> WRITTEN TASK: Set down all of the data that follows word for word, without the images.

> SUPPLIED MATERIAL:
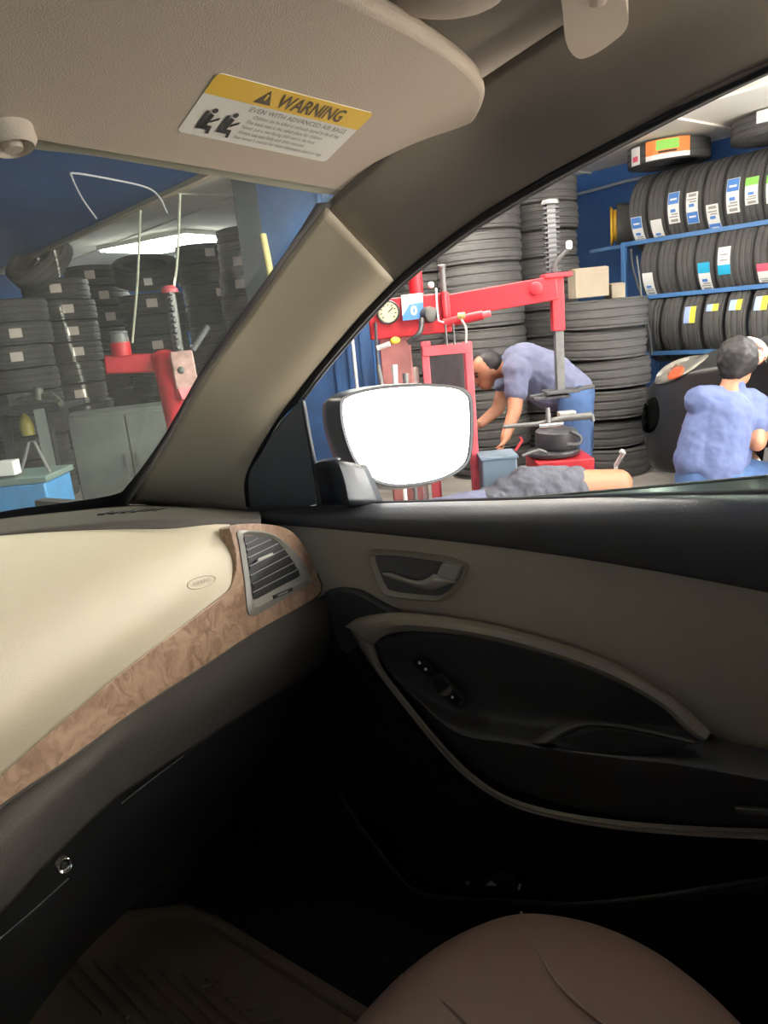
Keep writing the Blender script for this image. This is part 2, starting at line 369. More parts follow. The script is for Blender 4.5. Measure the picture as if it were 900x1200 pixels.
# driver's side and rear, out of view, so that the cabin is closed
b = MB(); b.box((-0.79, -0.4, 0.62), (0.06, 3.8, 0.80)); b.box((-0.78, 0.0, 1.0), (0.05, 3.0, 0.05))
for y in (-0.35, -1.35): b.beam((-0.79, y, 1.0), (-0.66, y, 1.62), 0.12, 0.04)
b.beam((-0.80, 1.15, 1.02), (-0.62, 0.46, 1.56), 0.07, 0.05)
struct(b.build('wall_left', black))
b = MB(); b.box((0, -2.36, 0.75), (1.6, 0.06, 1.05)); b.box((0, -1.35, 0.78), (1.4, 0.16, 0.75)); b.beam((0.78, -2.0, 1.0), (0.66, -2.0, 1.6), 0.6, 0.04)
struct(b.build('wall_back', black))
b = MB(); b.box((0.745, 1.2, 0.60), (0.03, 0.95, 0.80)); struct(b.build('wall_right_kick', black))
for i, q in enumerate(([(0.76, -0.55, 1.05), (0.76, -2.3, 1.08), (0.66, -2.2, 1.58), (0.64, -0.55, 1.62)], [(-0.78, -0.40, 1.0), (-0.78, -2.3, 1.05), (-0.68, -2.2, 1.58), (-0.66, -0.4, 1.62)], [(-0.76, -2.36, 1.27), (0.76, -2.36, 1.27), (0.7, -2.28, 1.56), (-0.7, -2.28, 1.56)])):
    b = MB(); b.add([Vec(p) for p in q], [(0, 1, 2, 3)]); struct(b.build('window_%d' % (i+2), privacy, smooth=0, face=(0, -1, 1)))
b = MB(); b.add([Vec(p) for p in ((-0.78, 1.2, 1.02), (-0.78, -0.4, 1.02), (-0.66, -0.4, 1.62), (-0.62, 0.45, 1.56))], [(0, 1, 2, 3)]); struct(b.build('window_5', paneglass, smooth=0, face=(0, 0, 1)))

# ---- dashboard
dash = thing('dashboard', 'car dashboard with cream airbag panel, burl wood strip and corner air vent', 'dashboard', (0.35, 1.0, 0.85))
b = MB()
c0 = [(-150, 645), (-60, 622), (0, 608), (80, 599), (150, 592), (220, 592), (304, 597)]
c1 = [(-150, 655), (-60, 638), (0, 626), (80, 618), (150, 612), (220, 609), (306, 610)]
yy0 = (1.22, 1.22, 1.22, 1.24, 1.26, 1.20, 1.02); yy1 = (0.90, 0.90, 0.895, 0.87, 0.845, 0.825, 0.81)
a0 = [HW(x, y, 0.004) for (x, y) in c0[:5]] + [HY(220, 593, 1.16), HY(304, 598, 0.99)]
a1 = [HY(x, y, k) for (x, y), k in zip(c1, yy1)]
am = [(p*0.5+q*0.5)+ZU*0.004 for p, q in zip(a0, a1)]
a2 = [p+Vec((0, -0.004, -0.03)) for p in a1]
b.grid([a0, am, a1], 40, 12)
b.build('dash_top', dashdark, dash, face=(0.1, 0.4, 1.6), solid=0.02)
b = MB()                                                # demister slots
for i in range(6):
    x = 118+i*12.5
    p = HY(x, 606-i*0.9, 1.0); q = HY(x+13, 602.5-i*0.9, 1.06)
    b.beam(p+ZU*0.004, q+ZU*0.004, 0.010, 0.004)
b.build('demister_slot', black, dash, bevel=0.001)
b = MB()                                                # airbag panel
X4 = lambda L, ys: [HY(x, y, k) for (x, y), k in zip(L, ys)]
r0 = X4([(-160, 650), (-80, 637), (0, 627), (90, 620), (180, 615.5), (235, 614), (269, 614.5)], (0.91, 0.91, 0.90, 0.875, 0.845, 0.825, 0.815))
r1 = X4([(-160, 668), (-80, 654), (0, 643), (90, 634), (180, 628), (235, 625), (273, 624)], (0.80, 0.81, 0.82, 0.82, 0.82, 0.81, 0.805))
r2 = X4([(-160, 800), (-80, 752), (0, 720), (90, 690), (180, 665), (235, 650), (277, 645)], (0.64, 0.668, 0.695, 0.725, 0.755, 0.775, 0.789))
r3 = X4([(-160, 960), (-80, 895), (0, 838), (75, 786), (155, 735), (222, 693), (277, 667)], (0.58, 0.60, 0.624, 0.662, 0.702, 0.74, 0.777))
r4 = [DP(x, y, 0.004) for x, y in [(-160, 1045), (-80, 973), (0, 912), (62, 857), (140, 792), (210, 738), (270, 690)]]
b.grid([r0, r1, r2, r3, r4], 48, 32)
abvh = BVHTree.FromPolygons([tuple(p) for p in b.v], b.f)
def AP(x, y, off=0.0015):
    r_ = ray(x, y).normalized(); h_ = abvh.ray_cast(CAM, r_); p_ = h_[0] if h_[0] else HY(x, y, 0.75)
    return p_-r_*off
ap = b.build('airbag_panel', cream, dash, face=CAM, solid=0.012)
b = MB()                                                # embossed oval
ec = HY(236, 682, 0.752); eu = (HY(252, 677, 0.757)-ec); ev = (HY(238.5, 688, 0.750)-ec)
pts = [AP(236+16*math.cos(t)+2.5*math.sin(t), 682-5*math.cos(t)+6*math.sin(t), 0.0008) for t in [2*math.pi*i/40 for i in range(40)]]
b.tube(pts, 0.0011, 6, closed=True)
b.build('emblem', cream, ap)
text_map('emblem_lettering', 'AIRBAG', lambda x, y: AP(236+16*(x*1.3-0.65)+2.5*(0.35-y*1.1), 682-5*(x*1.3-0.65)+6*(0.35-y*1.1)), mat('emblem_print', (0.36, 0.31, 0.22), 0.6), ap, width=1.0)
b = MB()                                                # burl wood strip that runs round the vent
wo = [(-150, 1040), (-80, 974), (0, 910), (62, 856), (140, 791), (210, 737), (255, 703), (271, 687), (277, 668), (277, 650), (272, 628), (271, 616),
      (300, 613.5), (330, 617), (348, 628), (361, 648), (372, 672), (377, 688), (372, 699), (352, 712), (300, 741), (236, 783), (160, 833), (80, 891), (0, 946), (-80, 1012), (-150, 1080)]
poly = [DP(p.x, p.y, 0.006) for p in cr([Vec((x, y, 0)) for x, y in wo], 150, True)]
b.prism(poly, -DPN*0.02)
b.build('wood_trim', wood, dash, bevel=0.003)
b = MB(); b.tube([DP(p.x, p.y, 0.0065) for p in cr([Vec((x, y, 0)) for x, y in wo[16:]], 80)], 0.0016, 6)
b.build('trim_edge', dashdark, dash)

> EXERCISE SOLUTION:
Keep writing the Blender script for this image. This is part 2, starting at line 369. More parts follow. The script is for Blender 4.5. Measure the picture as if it were 900x1200 pixels.
# driver's side and rear, out of view, so that the cabin is closed
b = MB(); b.box((-0.79, -0.4, 0.62), (0.06, 3.8, 0.80)); b.box((-0.78, 0.0, 1.0), (0.05, 3.0, 0.05))
for y in (-0.35, -1.35): b.beam((-0.79, y, 1.0), (-0.66, y, 1.62), 0.12, 0.04)
b.beam((-0.80, 1.15, 1.02), (-0.62, 0.46, 1.56), 0.07, 0.05)
struct(b.build('wall_left', black))
b = MB(); b.box((0, -2.36, 0.75), (1.6, 0.06, 1.05)); b.box((0, -1.35, 0.78), (1.4, 0.16, 0.75)); b.beam((0.78, -2.0, 1.0), (0.66, -2.0, 1.6), 0.6, 0.04)
struct(b.build('wall_back', black))
b = MB(); b.box((0.745, 1.2, 0.60), (0.03, 0.95, 0.80)); struct(b.build('wall_right_kick', black))
for i, q in enumerate(([(0.76, -0.55, 1.05), (0.76, -2.3, 1.08), (0.66, -2.2, 1.58), (0.64, -0.55, 1.62)], [(-0.78, -0.40, 1.0), (-0.78, -2.3, 1.05), (-0.68, -2.2, 1.58), (-0.66, -0.4, 1.62)], [(-0.76, -2.36, 1.27), (0.76, -2.36, 1.27), (0.7, -2.28, 1.56), (-0.7, -2.28, 1.56)])):
    b = MB(); b.add([Vec(p) for p in q], [(0, 1, 2, 3)]); struct(b.build('window_%d' % (i+2), privacy, smooth=0, face=(0, -1, 1)))
b = MB(); b.add([Vec(p) for p in ((-0.78, 1.2, 1.02), (-0.78, -0.4, 1.02), (-0.66, -0.4, 1.62), (-0.62, 0.45, 1.56))], [(0, 1, 2, 3)]); struct(b.build('window_5', paneglass, smooth=0, face=(0, 0, 1)))

# ---- dashboard
dash = thing('dashboard', 'car dashboard with cream airbag panel, burl wood strip and corner air vent', 'dashboard', (0.35, 1.0, 0.85))
b = MB()
c0 = [(-150, 645), (-60, 622), (0, 608), (80, 599), (150, 592), (220, 592), (304, 597)]
c1 = [(-150, 655), (-60, 638), (0, 626), (80, 618), (150, 612), (220, 609), (306, 610)]
yy0 = (1.22, 1.22, 1.22, 1.24, 1.26, 1.20, 1.02); yy1 = (0.90, 0.90, 0.895, 0.87, 0.845, 0.825, 0.81)
a0 = [HW(x, y, 0.004) for (x, y) in c0[:5]] + [HY(220, 593, 1.16), HY(304, 598, 0.99)]
a1 = [HY(x, y, k) for (x, y), k in zip(c1, yy1)]
am = [(p*0.5+q*0.5)+ZU*0.004 for p, q in zip(a0, a1)]
a2 = [p+Vec((0, -0.004, -0.03)) for p in a1]
b.grid([a0, am, a1], 40, 12)
b.build('dash_top', dashdark, dash, face=(0.1, 0.4, 1.6), solid=0.02)
b = MB()                                                # demister slots
for i in range(6):
    x = 118+i*12.5
    p = HY(x, 606-i*0.9, 1.0); q = HY(x+13, 602.5-i*0.9, 1.06)
    b.beam(p+ZU*0.004, q+ZU*0.004, 0.010, 0.004)
b.build('demister_slot', black, dash, bevel=0.001)
b = MB()                                                # airbag panel
X4 = lambda L, ys: [HY(x, y, k) for (x, y), k in zip(L, ys)]
r0 = X4([(-160, 650), (-80, 637), (0, 627), (90, 620), (180, 615.5), (235, 614), (269, 614.5)], (0.91, 0.91, 0.90, 0.875, 0.845, 0.825, 0.815))
r1 = X4([(-160, 668), (-80, 654), (0, 643), (90, 634), (180, 628), (235, 625), (273, 624)], (0.80, 0.81, 0.82, 0.82, 0.82, 0.81, 0.805))
r2 = X4([(-160, 800), (-80, 752), (0, 720), (90, 690), (180, 665), (235, 650), (277, 645)], (0.64, 0.668, 0.695, 0.725, 0.755, 0.775, 0.789))
r3 = X4([(-160, 960), (-80, 895), (0, 838), (75, 786), (155, 735), (222, 693), (277, 667)], (0.58, 0.60, 0.624, 0.662, 0.702, 0.74, 0.777))
r4 = [DP(x, y, 0.004) for x, y in [(-160, 1045), (-80, 973), (0, 912), (62, 857), (140, 792), (210, 738), (270, 690)]]
b.grid([r0, r1, r2, r3, r4], 48, 32)
abvh = BVHTree.FromPolygons([tuple(p) for p in b.v], b.f)
def AP(x, y, off=0.0015):
    r_ = ray(x, y).normalized(); h_ = abvh.ray_cast(CAM, r_); p_ = h_[0] if h_[0] else HY(x, y, 0.75)
    return p_-r_*off
ap = b.build('airbag_panel', cream, dash, face=CAM, solid=0.012)
b = MB()                                                # embossed oval
ec = HY(236, 682, 0.752); eu = (HY(252, 677, 0.757)-ec); ev = (HY(238.5, 688, 0.750)-ec)
pts = [AP(236+16*math.cos(t)+2.5*math.sin(t), 682-5*math.cos(t)+6*math.sin(t), 0.0008) for t in [2*math.pi*i/40 for i in range(40)]]
b.tube(pts, 0.0011, 6, closed=True)
b.build('emblem', cream, ap)
text_map('emblem_lettering', 'AIRBAG', lambda x, y: AP(236+16*(x*1.3-0.65)+2.5*(0.35-y*1.1), 682-5*(x*1.3-0.65)+6*(0.35-y*1.1)), mat('emblem_print', (0.36, 0.31, 0.22), 0.6), ap, width=1.0)
b = MB()                                                # burl wood strip that runs round the vent
wo = [(-150, 1040), (-80, 974), (0, 910), (62, 856), (140, 791), (210, 737), (255, 703), (271, 687), (277, 668), (277, 650), (272, 628), (271, 616),
      (300, 613.5), (330, 617), (348, 628), (361, 648), (372, 672), (377, 688), (372, 699), (352, 712), (300, 741), (236, 783), (160, 833), (80, 891), (0, 946), (-80, 1012), (-150, 1080)]
poly = [DP(p.x, p.y, 0.006) for p in cr([Vec((x, y, 0)) for x, y in wo], 150, True)]
b.prism(poly, -DPN*0.02)
b.build('wood_trim', wood, dash, bevel=0.003)
b = MB(); b.tube([DP(p.x, p.y, 0.0065) for p in cr([Vec((x, y, 0)) for x, y in wo[16:]], 80)], 0.0016, 6)
b.build('trim_edge', dashdark, dash)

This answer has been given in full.